La trama – È lo stesso Scerbanenco a raccontare all’inizio del suo primo romanzo (pubblicato nel 1938) come nasce la storia di Elena: “Una sera di molti mesi fa ho seguito una donna. Ero solo e sconsolato. Avevo visto quasi tutti i film che si proiettavano sugli schermi ambrosiani, ero stato già in due caffè a annoiarmi, e passeggiavo in una via centrale di Milano, quando vidi quella donna. La seguii automaticamente. Era alta, bionda, il sole le aveva brunito il viso e le braccia. Camminava con passo agile e rapido. A quell’ora tarda, nel buio grigio delle strade milanesi, la sua figura aveva un senso di avventuroso e di proibito”. A un tratto, mentre Giorgio stava preparando dentro di sé “le antiche, necessarie parole per avvicinarla”, si fecero incontro alla donna un uomo attempato e un bimbo che le si aggrappò alla mano. “Ecco perché non seguo più le donne e perché ho scritto questo romanzo”. Elena, giovane e bella, fa la pellicciaia. È benvoluta dal suo principale, che l’ha aiutata quando la ragazza è rimasta incinta di un ragazzo che non si è assunto le sue responsabilità. L’uomo, non più giovane e con una moglie allettata, è innamorato. Elena lo ha ringraziato come poteva, chiamando con il suo nome il suo bambino. Sei troppo bella per rovinarti le mani con questo lavoro, le dice un giorno. E così Elena diventa attrice di teatro e poi cantante di varietà. Elena ha un buio nel cuore. Molti uomini proveranno a riportare la luce in quel luogo magico, in quel muscolo involontario. Chi sarà il fortunato?
Un assaggio – Per tutto il giorno si abbandonò alla città come si sarebbe abbandonata a un amore. Camminò senza uno scopo per la Galleria, per il corso Vittorio Emanuele, per i viali dei giardini pubblici, dove vide le stesse piante, le stesse aiuole, lo stesso genere di gente che vi aveva visto fin da bambina. Si perdette per l’infinito corso Buenos Aires, entrando nei negozi, comprando piccole cose inutili, senza pensare al denaro che spendeva, calma, felice, di una strana felicità, fatta di niente, di abbandono. Poi, verso le quattro, si decise ad andare da Tauscher. Era questo lo scopo della sua venuta a Milano.

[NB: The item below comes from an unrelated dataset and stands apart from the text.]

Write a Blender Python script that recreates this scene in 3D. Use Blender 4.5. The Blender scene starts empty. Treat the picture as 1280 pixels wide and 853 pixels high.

Voleva restituirgli di persona il denaro che le aveva dato. Non poteva farglielo avere così, con due righe di ringraziamento, perché non era stato soltanto un prestito il suo, ma molto, molto di più. Sorrise dentro di sé pensando che forse era stata una dichiarazione di un uomo incapace di poesia, ma sensibile, innamorato. Lo cercò prima nel suo ufficio, ma non c’era. Era all’albergo. Qui lo trovò in uno dei grandi saloni deserti, pieni di poltrone troppo comode, illuminati da una strana luce indecisa, giallognola, che rammentava certe grigie giornate di pioggia.
Leggerlo perché – Scerbanenco va letto e basta, tutto. Scerbanenco va letto perché è stato il primo a capire che la fine e l’inizio di ogni storia d’amore, di ogni romanzo rosa, comincia dalla pagina che viene dopo l’ultima. Quella apparentemente mai scritta, quella dalla quale inizia, nasce, ogni giallo che si rispetti. Scerbanenco va letto perché ha scritto prima di tutti quello che poi tutti avrebbero provato a scrivere (senza riuscirci): sua è la capacità di immaginare e rendere una realtà – dei luoghi fisici e umani – chiarissima più del vero. Scerbanenco va letto perché ti fa innamorare, come era innamorato lui, di Milano, una Milano sfregiata dalla disperazione dettata dalla solitudine di chi la abita e proprio per questo assetata di riscatti grandi, una Milano che conserva il tocco e le tracce di umanità nelle segrete stanze della sua estrema timidezza.